July 24, 2009

Is Chinese Drywall Hazardous to Homeowners' Health?

American construction companies used large quantities of Chinese-made drywall over the last five years because it was abundant and cheap. Now many homeowners are complaining that Chinese drywall gives off fumes that corrode metals and sicken people. State and federal authorities are currently investigating whether Chinese drywall poses a direct health risk to people.

More than 500 million pounds of Chinese drywall was imported into the United States between 2004 and 2008. Most of it came into the country in 2006. Washington State has imported nearly 2.5 million pounds of Chinese drywall since January 1, 2006. Complaints about Chinese drywall appear to be concentrated in the Southeast at this time. Chinese drywall has been reported to be present in 21 states thus far, including Washington State.

There are several signs that your home may contain Chinese drywall. You may detect a sulphur, rotten egg, or acid type of smell. The electrical wires connected to outlets may be corroding too rapidly. Air conditioning coils or other HVAC components may be failing too frequently. Silver jewelry and flatware may be tarnishing too quickly. You may be able to locate a “Made in China” stamp on exposed drywall in places like your attic or basement.
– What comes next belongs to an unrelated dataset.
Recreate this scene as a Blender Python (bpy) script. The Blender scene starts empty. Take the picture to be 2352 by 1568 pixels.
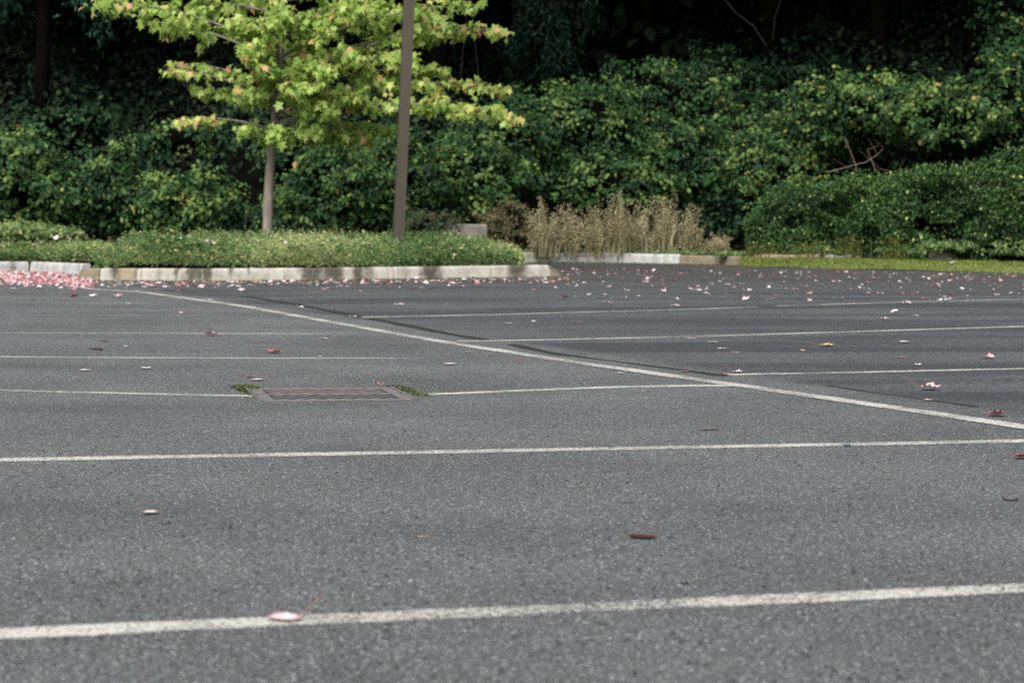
import bpy, math, random
import numpy as np
from mathutils import Vector, Matrix, Euler

random.seed(7)
rng = np.random.default_rng(11)
SC = bpy.context.scene
COL = SC.collection
R = math.radians

# ------------------------------------------------------------------ camera
PW, PH = 2352.0, 1568.0          # pixel grid the photograph was measured in
LENS, SENS = 75.0, 36.0
FPX = PW * LENS / SENS
CAMZ = 0.69
PITCH = math.atan((784 - 520) / FPX)
ROLL = R(0.5)
cam = bpy.data.cameras.new('camera')
cam.lens, cam.sensor_width = LENS, SENS
cam.clip_start, cam.clip_end = 0.05, 500
cam.dof.use_dof = True
cam.dof.focus_distance = 8.3
cam.dof.aperture_fstop = 6.3
cam_o = bpy.data.objects.new('camera', cam)
COL.objects.link(cam_o)
MC = Matrix.Translation((0, 0, CAMZ)) @ (Matrix.Rotation(R(90) - PITCH, 4, 'X') @ Matrix.Rotation(ROLL, 4, 'Z'))
cam_o.matrix_world = MC
SC.camera = cam_o
M3 = MC.to_3x3()


def ray(px, py):
    return (M3 @ Vector(((px - PW / 2) / FPX, (PH / 2 - py) / FPX, -1.0)))


def at(px, py, Y):
    d = ray(px, py)
    t = Y / d.y
    return Vector((d.x * t, Y, CAMZ + d.z * t))


# ------------------------------------------------------------------ the lie of the ground
DRAIN = (-0.77, 8.98)


def Hgt(x, y):
    """height of the asphalt: a shallow bowl at the drain, a gentle crossfall beyond the seam"""
    x = np.asarray(x, float)
    y = np.asarray(y, float)
    d = (x + 0.4 * y - 5.03) / 1.077
    sp = 0.35 * np.logaddexp(0, d / 0.35)
    sp = 6 - 0.35 * np.logaddexp(0, (6 - sp) / 0.35)
    h = 0.014 * sp
    h = h - 0.03 * np.exp(-(((x - DRAIN[0]) / 1.3) ** 2 + ((y - DRAIN[1]) / 1.0) ** 2))
    return h


def gp(px, py, lift=0.0):
    """the point of the asphalt seen at a photograph pixel"""
    d = ray(px, py)
    z = 0.0
    for _ in range(30):
        t = (z + lift - CAMZ) / d.z
        x, y = d.x * t, d.y * t
        z = 0.5 * z + 0.5 * float(Hgt(x, y))
    return Vector((x, y, z + lift))


# ------------------------------------------------------------------ helpers
def tag(o, label=None, cat=None, group=None, kind=None):
    if label: o['label'] = label
    if cat: o['category'] = cat
    if group: o['group'] = group
    if kind: o['kind'] = kind
    return o


def empty(name, loc, rz=0.0):
    o = bpy.data.objects.new(name, None)
    COL.objects.link(o)
    o.location = loc
    o.rotation_euler = (0, 0, rz)
    o.empty_display_size = 0.1
    return o


def link(name, me, m=None, parent=None, smooth=False):
    o = bpy.data.objects.new(name, me)
    COL.objects.link(o)
    if m is not None:
        me.materials.append(m)
    if parent is not None:
        o.parent = parent
        o.matrix_parent_inverse = parent.matrix_basis.inverted() if False else Matrix()
    if smooth:
        me.polygons.foreach_set('use_smooth', [True] * len(me.polygons))
    return o


def mesh_np(name, V, F, k, attrs=None):
    """V (n,3); F (m,k) faces all with k corners; attrs name -> (n,) floats"""
    me = bpy.data.meshes.new(name)
    V = np.ascontiguousarray(V, np.float32)
    F = np.ascontiguousarray(F, np.int32)
    me.vertices.add(len(V))
    me.vertices.foreach_set('co', V.ravel())
    me.loops.add(F.size)
    me.loops.foreach_set('vertex_index', F.ravel())
    me.polygons.add(len(F))
    me.polygons.foreach_set('loop_start', np.arange(0, F.size, k, dtype=np.int32))
    me.polygons.foreach_set('loop_total', np.full(len(F), k, np.int32))
    me.update(calc_edges=True)
    for a, v in (attrs or {}).items():
        at_ = me.attributes.new(a, 'FLOAT', 'POINT')
        at_.data.foreach_set('value', np.ascontiguousarray(v, np.float32))
    me.validate()
    return me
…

If Washington condominium and homeowners associations and owners have been adversely affected by Chinese drywall, they may need to consider filing lawsuits against the manufacturer and distributor of the Chinese drywall and/or against the developer and contractors that constructed their buildings. Those entities may have assets to pay for any damages caused by Chinese drywall or may have purchased insurance policies that cover any damages caused by this product. Participation in class action lawsuits is another option, but those lawsuits usually take much longer to complete than individual lawsuits.